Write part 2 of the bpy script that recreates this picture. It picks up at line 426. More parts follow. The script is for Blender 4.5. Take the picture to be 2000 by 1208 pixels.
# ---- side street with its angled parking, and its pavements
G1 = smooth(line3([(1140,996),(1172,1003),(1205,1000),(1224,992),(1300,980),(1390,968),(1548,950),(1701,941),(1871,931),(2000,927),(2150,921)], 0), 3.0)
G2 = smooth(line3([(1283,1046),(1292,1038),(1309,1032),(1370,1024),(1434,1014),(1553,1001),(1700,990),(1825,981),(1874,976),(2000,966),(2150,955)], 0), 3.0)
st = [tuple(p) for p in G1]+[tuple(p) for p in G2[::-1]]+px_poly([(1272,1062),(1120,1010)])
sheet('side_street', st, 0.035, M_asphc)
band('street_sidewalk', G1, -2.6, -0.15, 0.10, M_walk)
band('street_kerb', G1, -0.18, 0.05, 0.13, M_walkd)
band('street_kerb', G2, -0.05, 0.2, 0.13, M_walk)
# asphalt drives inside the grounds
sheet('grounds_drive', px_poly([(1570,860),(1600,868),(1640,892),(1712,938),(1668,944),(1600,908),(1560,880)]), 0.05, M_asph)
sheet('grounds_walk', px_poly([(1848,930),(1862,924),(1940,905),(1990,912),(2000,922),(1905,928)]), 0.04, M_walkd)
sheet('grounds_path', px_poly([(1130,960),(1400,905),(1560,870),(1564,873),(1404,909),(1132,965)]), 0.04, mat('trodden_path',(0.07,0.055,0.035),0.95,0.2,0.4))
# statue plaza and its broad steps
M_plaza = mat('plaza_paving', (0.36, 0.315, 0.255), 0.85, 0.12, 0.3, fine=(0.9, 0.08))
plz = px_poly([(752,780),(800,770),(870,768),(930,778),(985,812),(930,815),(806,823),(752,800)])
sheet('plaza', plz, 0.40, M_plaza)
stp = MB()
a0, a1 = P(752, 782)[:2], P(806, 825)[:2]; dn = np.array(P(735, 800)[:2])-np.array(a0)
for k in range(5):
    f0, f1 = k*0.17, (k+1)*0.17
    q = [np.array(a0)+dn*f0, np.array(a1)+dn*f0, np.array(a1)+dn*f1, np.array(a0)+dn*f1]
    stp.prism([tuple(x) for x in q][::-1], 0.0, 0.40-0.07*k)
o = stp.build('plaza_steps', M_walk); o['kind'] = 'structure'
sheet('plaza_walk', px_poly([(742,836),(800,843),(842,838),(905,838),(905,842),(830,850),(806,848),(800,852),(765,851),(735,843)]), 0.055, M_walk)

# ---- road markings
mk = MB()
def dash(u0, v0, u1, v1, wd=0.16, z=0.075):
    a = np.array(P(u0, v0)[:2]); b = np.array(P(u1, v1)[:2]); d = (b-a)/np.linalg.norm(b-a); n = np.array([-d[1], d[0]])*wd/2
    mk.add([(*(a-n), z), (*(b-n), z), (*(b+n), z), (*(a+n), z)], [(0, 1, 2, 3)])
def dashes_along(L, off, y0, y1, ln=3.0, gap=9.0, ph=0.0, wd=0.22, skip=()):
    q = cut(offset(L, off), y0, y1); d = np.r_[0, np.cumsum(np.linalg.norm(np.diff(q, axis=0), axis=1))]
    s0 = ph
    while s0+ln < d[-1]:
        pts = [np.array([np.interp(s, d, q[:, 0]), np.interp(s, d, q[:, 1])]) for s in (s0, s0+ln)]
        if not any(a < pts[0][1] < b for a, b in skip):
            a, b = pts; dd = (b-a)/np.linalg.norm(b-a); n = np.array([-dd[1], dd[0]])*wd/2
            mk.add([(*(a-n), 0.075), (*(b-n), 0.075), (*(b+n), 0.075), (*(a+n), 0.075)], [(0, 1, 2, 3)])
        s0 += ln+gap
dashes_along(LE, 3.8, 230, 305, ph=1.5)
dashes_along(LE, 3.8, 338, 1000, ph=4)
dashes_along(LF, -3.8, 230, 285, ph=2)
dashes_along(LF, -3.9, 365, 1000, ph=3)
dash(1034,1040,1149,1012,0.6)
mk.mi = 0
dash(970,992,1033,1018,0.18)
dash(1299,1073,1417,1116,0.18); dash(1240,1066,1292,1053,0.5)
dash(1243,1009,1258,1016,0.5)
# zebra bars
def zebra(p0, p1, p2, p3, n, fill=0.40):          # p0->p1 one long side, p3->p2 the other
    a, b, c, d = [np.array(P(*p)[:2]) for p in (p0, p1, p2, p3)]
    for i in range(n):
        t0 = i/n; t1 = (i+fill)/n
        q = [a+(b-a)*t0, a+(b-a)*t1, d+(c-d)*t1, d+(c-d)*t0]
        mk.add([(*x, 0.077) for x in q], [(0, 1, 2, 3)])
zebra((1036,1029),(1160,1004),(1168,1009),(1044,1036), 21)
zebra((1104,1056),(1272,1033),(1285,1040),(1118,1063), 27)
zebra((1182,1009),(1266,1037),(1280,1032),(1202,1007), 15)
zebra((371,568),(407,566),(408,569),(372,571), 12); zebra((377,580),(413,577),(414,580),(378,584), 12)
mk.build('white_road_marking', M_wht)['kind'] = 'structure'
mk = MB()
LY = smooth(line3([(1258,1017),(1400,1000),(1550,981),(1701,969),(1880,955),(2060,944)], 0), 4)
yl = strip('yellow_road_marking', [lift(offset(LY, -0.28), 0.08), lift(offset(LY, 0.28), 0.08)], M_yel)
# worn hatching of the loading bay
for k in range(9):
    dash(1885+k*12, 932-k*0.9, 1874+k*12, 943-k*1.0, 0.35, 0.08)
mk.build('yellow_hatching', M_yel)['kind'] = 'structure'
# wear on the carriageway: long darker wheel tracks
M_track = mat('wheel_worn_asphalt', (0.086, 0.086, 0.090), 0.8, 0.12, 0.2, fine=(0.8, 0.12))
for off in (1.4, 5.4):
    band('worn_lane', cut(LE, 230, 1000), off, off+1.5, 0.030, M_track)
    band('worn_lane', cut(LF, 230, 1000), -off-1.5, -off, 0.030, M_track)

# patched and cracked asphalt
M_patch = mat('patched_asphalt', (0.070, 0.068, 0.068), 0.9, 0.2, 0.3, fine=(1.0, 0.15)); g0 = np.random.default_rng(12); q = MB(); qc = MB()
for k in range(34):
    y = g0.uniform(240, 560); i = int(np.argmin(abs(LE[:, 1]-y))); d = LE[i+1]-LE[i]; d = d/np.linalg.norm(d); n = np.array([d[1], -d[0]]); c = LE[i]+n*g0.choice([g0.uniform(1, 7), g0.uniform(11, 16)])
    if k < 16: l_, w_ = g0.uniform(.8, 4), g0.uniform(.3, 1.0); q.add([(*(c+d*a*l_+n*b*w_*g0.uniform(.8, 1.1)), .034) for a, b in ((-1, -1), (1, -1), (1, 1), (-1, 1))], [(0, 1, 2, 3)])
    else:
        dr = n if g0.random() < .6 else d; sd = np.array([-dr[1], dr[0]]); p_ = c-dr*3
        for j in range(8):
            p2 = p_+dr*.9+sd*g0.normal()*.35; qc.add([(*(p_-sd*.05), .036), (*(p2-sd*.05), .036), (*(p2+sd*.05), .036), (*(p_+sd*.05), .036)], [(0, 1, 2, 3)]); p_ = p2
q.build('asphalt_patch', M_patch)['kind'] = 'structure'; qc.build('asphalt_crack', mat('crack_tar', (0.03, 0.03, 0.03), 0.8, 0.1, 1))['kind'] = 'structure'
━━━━
◆ Exercise directions
Repeat the data above exactly.

◆ The result
Write part 2 of the bpy script that recreates this picture. It picks up at line 426. More parts follow. The script is for Blender 4.5. Take the picture to be 2000 by 1208 pixels.
# ---- side street with its angled parking, and its pavements
G1 = smooth(line3([(1140,996),(1172,1003),(1205,1000),(1224,992),(1300,980),(1390,968),(1548,950),(1701,941),(1871,931),(2000,927),(2150,921)], 0), 3.0)
G2 = smooth(line3([(1283,1046),(1292,1038),(1309,1032),(1370,1024),(1434,1014),(1553,1001),(1700,990),(1825,981),(1874,976),(2000,966),(2150,955)], 0), 3.0)
st = [tuple(p) for p in G1]+[tuple(p) for p in G2[::-1]]+px_poly([(1272,1062),(1120,1010)])
sheet('side_street', st, 0.035, M_asphc)
band('street_sidewalk', G1, -2.6, -0.15, 0.10, M_walk)
band('street_kerb', G1, -0.18, 0.05, 0.13, M_walkd)
band('street_kerb', G2, -0.05, 0.2, 0.13, M_walk)
# asphalt drives inside the grounds
sheet('grounds_drive', px_poly([(1570,860),(1600,868),(1640,892),(1712,938),(1668,944),(1600,908),(1560,880)]), 0.05, M_asph)
sheet('grounds_walk', px_poly([(1848,930),(1862,924),(1940,905),(1990,912),(2000,922),(1905,928)]), 0.04, M_walkd)
sheet('grounds_path', px_poly([(1130,960),(1400,905),(1560,870),(1564,873),(1404,909),(1132,965)]), 0.04, mat('trodden_path',(0.07,0.055,0.035),0.95,0.2,0.4))
# statue plaza and its broad steps
M_plaza = mat('plaza_paving', (0.36, 0.315, 0.255), 0.85, 0.12, 0.3, fine=(0.9, 0.08))
plz = px_poly([(752,780),(800,770),(870,768),(930,778),(985,812),(930,815),(806,823),(752,800)])
sheet('plaza', plz, 0.40, M_plaza)
stp = MB()
a0, a1 = P(752, 782)[:2], P(806, 825)[:2]; dn = np.array(P(735, 800)[:2])-np.array(a0)
for k in range(5):
    f0, f1 = k*0.17, (k+1)*0.17
    q = [np.array(a0)+dn*f0, np.array(a1)+dn*f0, np.array(a1)+dn*f1, np.array(a0)+dn*f1]
    stp.prism([tuple(x) for x in q][::-1], 0.0, 0.40-0.07*k)
o = stp.build('plaza_steps', M_walk); o['kind'] = 'structure'
sheet('plaza_walk', px_poly([(742,836),(800,843),(842,838),(905,838),(905,842),(830,850),(806,848),(800,852),(765,851),(735,843)]), 0.055, M_walk)

# ---- road markings
mk = MB()
def dash(u0, v0, u1, v1, wd=0.16, z=0.075):
    a = np.array(P(u0, v0)[:2]); b = np.array(P(u1, v1)[:2]); d = (b-a)/np.linalg.norm(b-a); n = np.array([-d[1], d[0]])*wd/2
    mk.add([(*(a-n), z), (*(b-n), z), (*(b+n), z), (*(a+n), z)], [(0, 1, 2, 3)])
def dashes_along(L, off, y0, y1, ln=3.0, gap=9.0, ph=0.0, wd=0.22, skip=()):
    q = cut(offset(L, off), y0, y1); d = np.r_[0, np.cumsum(np.linalg.norm(np.diff(q, axis=0), axis=1))]
    s0 = ph
    while s0+ln < d[-1]:
        pts = [np.array([np.interp(s, d, q[:, 0]), np.interp(s, d, q[:, 1])]) for s in (s0, s0+ln)]
        if not any(a < pts[0][1] < b for a, b in skip):
            a, b = pts; dd = (b-a)/np.linalg.norm(b-a); n = np.array([-dd[1], dd[0]])*wd/2
            mk.add([(*(a-n), 0.075), (*(b-n), 0.075), (*(b+n), 0.075), (*(a+n), 0.075)], [(0, 1, 2, 3)])
        s0 += ln+gap
dashes_along(LE, 3.8, 230, 305, ph=1.5)
dashes_along(LE, 3.8, 338, 1000, ph=4)
dashes_along(LF, -3.8, 230, 285, ph=2)
dashes_along(LF, -3.9, 365, 1000, ph=3)
dash(1034,1040,1149,1012,0.6)
mk.mi = 0
dash(970,992,1033,1018,0.18)
dash(1299,1073,1417,1116,0.18); dash(1240,1066,1292,1053,0.5)
dash(1243,1009,1258,1016,0.5)
# zebra bars
def zebra(p0, p1, p2, p3, n, fill=0.40):          # p0->p1 one long side, p3->p2 the other
    a, b, c, d = [np.array(P(*p)[:2]) for p in (p0, p1, p2, p3)]
    for i in range(n):
        t0 = i/n; t1 = (i+fill)/n
        q = [a+(b-a)*t0, a+(b-a)*t1, d+(c-d)*t1, d+(c-d)*t0]
        mk.add([(*x, 0.077) for x in q], [(0, 1, 2, 3)])
zebra((1036,1029),(1160,1004),(1168,1009),(1044,1036), 21)
zebra((1104,1056),(1272,1033),(1285,1040),(1118,1063), 27)
zebra((1182,1009),(1266,1037),(1280,1032),(1202,1007), 15)
zebra((371,568),(407,566),(408,569),(372,571), 12); zebra((377,580),(413,577),(414,580),(378,584), 12)
mk.build('white_road_marking', M_wht)['kind'] = 'structure'
mk = MB()
LY = smooth(line3([(1258,1017),(1400,1000),(1550,981),(1701,969),(1880,955),(2060,944)], 0), 4)
yl = strip('yellow_road_marking', [lift(offset(LY, -0.28), 0.08), lift(offset(LY, 0.28), 0.08)], M_yel)
# worn hatching of the loading bay
for k in range(9):
    dash(1885+k*12, 932-k*0.9, 1874+k*12, 943-k*1.0, 0.35, 0.08)
mk.build('yellow_hatching', M_yel)['kind'] = 'structure'
# wear on the carriageway: long darker wheel tracks
M_track = mat('wheel_worn_asphalt', (0.086, 0.086, 0.090), 0.8, 0.12, 0.2, fine=(0.8, 0.12))
for off in (1.4, 5.4):
    band('worn_lane', cut(LE, 230, 1000), off, off+1.5, 0.030, M_track)
    band('worn_lane', cut(LF, 230, 1000), -off-1.5, -off, 0.030, M_track)

# patched and cracked asphalt
M_patch = mat('patched_asphalt', (0.070, 0.068, 0.068), 0.9, 0.2, 0.3, fine=(1.0, 0.15)); g0 = np.random.default_rng(12); q = MB(); qc = MB()
for k in range(34):
    y = g0.uniform(240, 560); i = int(np.argmin(abs(LE[:, 1]-y))); d = LE[i+1]-LE[i]; d = d/np.linalg.norm(d); n = np.array([d[1], -d[0]]); c = LE[i]+n*g0.choice([g0.uniform(1, 7), g0.uniform(11, 16)])
    if k < 16: l_, w_ = g0.uniform(.8, 4), g0.uniform(.3, 1.0); q.add([(*(c+d*a*l_+n*b*w_*g0.uniform(.8, 1.1)), .034) for a, b in ((-1, -1), (1, -1), (1, 1), (-1, 1))], [(0, 1, 2, 3)])
    else:
        dr = n if g0.random() < .6 else d; sd = np.array([-dr[1], dr[0]]); p_ = c-dr*3
        for j in range(8):
            p2 = p_+dr*.9+sd*g0.normal()*.35; qc.add([(*(p_-sd*.05), .036), (*(p2-sd*.05), .036), (*(p2+sd*.05), .036), (*(p_+sd*.05), .036)], [(0, 1, 2, 3)]); p_ = p2
q.build('asphalt_patch', M_patch)['kind'] = 'structure'; qc.build('asphalt_crack', mat('crack_tar', (0.03, 0.03, 0.03), 0.8, 0.1, 1))['kind'] = 'structure'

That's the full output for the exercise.